Kalmyk music emerged from the Oirat (Western Mongol) migrations to the Lower Volga in the 1600s. It draws on older Mongolic epic and long-song practices, horse-culture dance repertoire, and Buddhist chant introduced with the spread of Tibetan Buddhism among the Kalmyks. Oral transmission centered on epic bards and community gatherings.

Epic and ritual traditions

At the core lies the epic cycle Jangar, performed by jangarchi (epic bards) in semi-recitative song with flexible rhythm and formulaic melodic turns. Ritual music is maintained by Buddhist monks, featuring chant, frame and temple drums, and long horns within the Kalmyk khurul (temple) tradition. Secular dance songs and lullabies preserved pentatonic melodies and call-and-response structures.

Soviet period (20th century)

Under Soviet cultural policy, professional state ensembles codified local repertoire for stage, adding accordion, clarinet, and folk-orchestra color. Archival expeditions documented epic singers and village repertoire, while conservatory-trained arrangers created choral and orchestral versions of traditional tunes. This period also encouraged pan-regional exchange with neighboring Central Asian and other Mongolic traditions.

Post-Soviet revival and contemporary practice

Since the 1990s, Kalmyk music has seen renewed interest. Monastic chant reappeared in public life with the reconstruction of temples in Kalmykia, and young artists revived the tovshuur and morin khuur. Some performers experiment with overtone techniques, folk-rock, and world-fusion settings while community ensembles continue to teach dance songs, lullabies, and segments of the Jangar epic.

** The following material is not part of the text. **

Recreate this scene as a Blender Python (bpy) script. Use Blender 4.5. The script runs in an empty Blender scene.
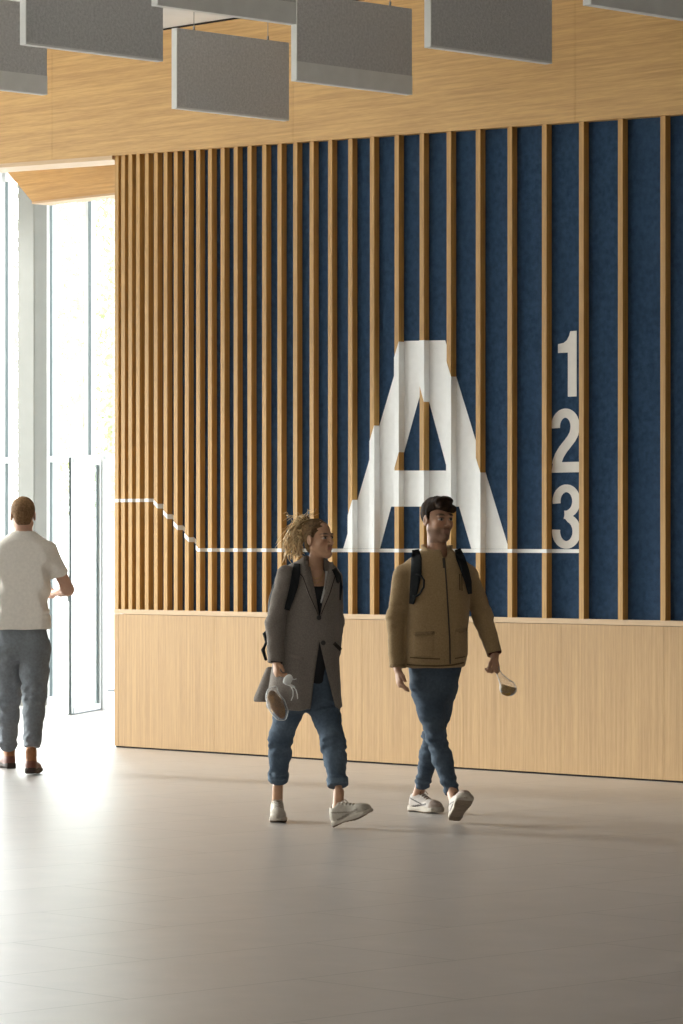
import bpy, bmesh, math, random
import numpy as np
from mathutils import Vector, Matrix
from mathutils.bvhtree import BVHTree
random.seed(7)
SC = bpy.context.scene
COL = SC.collection

# ------------------------------------------------------------------ camera, light, exposure
FPX = 3585.0            # focal length in pixels of the 683x1024 frame
EYE = 1.55              # camera height
HOR = 540.0             # image row of the horizon
cam_d = bpy.data.cameras.new('camera')
cam = bpy.data.objects.new('camera', cam_d); COL.objects.link(cam)
cam_d.sensor_fit = 'VERTICAL'; cam_d.sensor_height = 24.0; cam_d.sensor_width = 24.0
cam_d.lens = 24.0 * FPX / 1024.0
cam_d.shift_y = (HOR - 512.0) / 1024.0
cam_d.clip_end = 400
cam.location = (0, 0, EYE); cam.rotation_euler = (math.pi/2, 0, 0)
SC.camera = cam

SC.view_settings.view_transform = 'Standard'
SC.view_settings.look = 'None'
SC.view_settings.gamma = 1.0
SC.view_settings.use_curve_mapping = False
SC.view_settings.exposure = 0.92

world = bpy.data.worlds.new('sky'); SC.world = world; world.use_nodes = True
bg = world.node_tree.nodes['Background']
bg.inputs[0].default_value = (0.985, 0.985, 1.0, 1)
# bright overcast sky, brightest around the low sun behind the trees
_wn, _wl = world.node_tree.nodes, world.node_tree.links
_tc = _wn.new('ShaderNodeTexCoord'); _dt = _wn.new('ShaderNodeVectorMath'); _dt.operation = 'DOT_PRODUCT'
_dt.inputs[1].default_value = Vector((-0.45, 0.88, 0.10)).normalized(); _wl.new(_tc.outputs['Generated'], _dt.inputs[0])
_mr = _wn.new('ShaderNodeMapRange'); _mr.interpolation_type = 'SMOOTHSTEP'
_mr.inputs[1].default_value = .55; _mr.inputs[2].default_value = 1.0; _mr.inputs[3].default_value = 2.4; _mr.inputs[4].default_value = 6.0
_wl.new(_dt.outputs['Value'], _mr.inputs[0]); _wl.new(_mr.outputs[0], bg.inputs[1])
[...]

How to make a track in this genre
Melodic language and scale
•   Favor anhemitonic pentatonic scales and narrow ambitus for dance songs; allow broader range and sustained tones for epic or long‑song delivery. •   Use heterophony (unison with slight ornamental variation) in group settings; solo lines may feature melisma and open-throated resonance.
Rhythm and form
•   Epic song (for Jangar) uses flexible, speech-like rhythm with formulaic openings and cadences; accompany with drone or sparse lute strokes. •   Dance tunes sit comfortably in duple meters (2/4) or compound feels (6/8), with steady pulse suitable for circle and line dances.
Harmony and texture
•   Keep harmony sparse: drones, open fifths/fourths, and parallel motion. Chordal accompaniment (e.g., accordion) should outline pentatonic degrees and avoid dense chromaticism. •   For staged arrangements, layer folk-orchestra colors gently under the voice, maintaining the melody’s primacy.
Instrumentation and timbre
•   Core instruments: tovshuur (two‑string Oirat lute), morin khuur (horsehead fiddle), jaw harp (khel khuur/khomus), frame/temple drums in ritual contexts. •   Optional (stage/modern): bayan (accordion), clarinet, light percussion, and subtle drones (shruti/strings) for atmosphere.
Vocal style and text
•   Use open-throated, sustained vowels with ornamented approach notes and tailing melismas; employ vocables to bridge phrases. •   Lyrics revolve around steppe life, horses, kinship, nature, historical memory, and Buddhist ethical imagery; epic verses narrate heroic episodes from the Jangar cycle.
Arrangement tips (modern/fusion)
•   Blend tovshuur ostinati with a low string drone; add hand percussion and soft accordion pads for contour. •   If experimenting with overtone techniques, keep accompaniment minimal to feature the vocal timbre. •   Preserve call-and-response in refrains to retain communal character.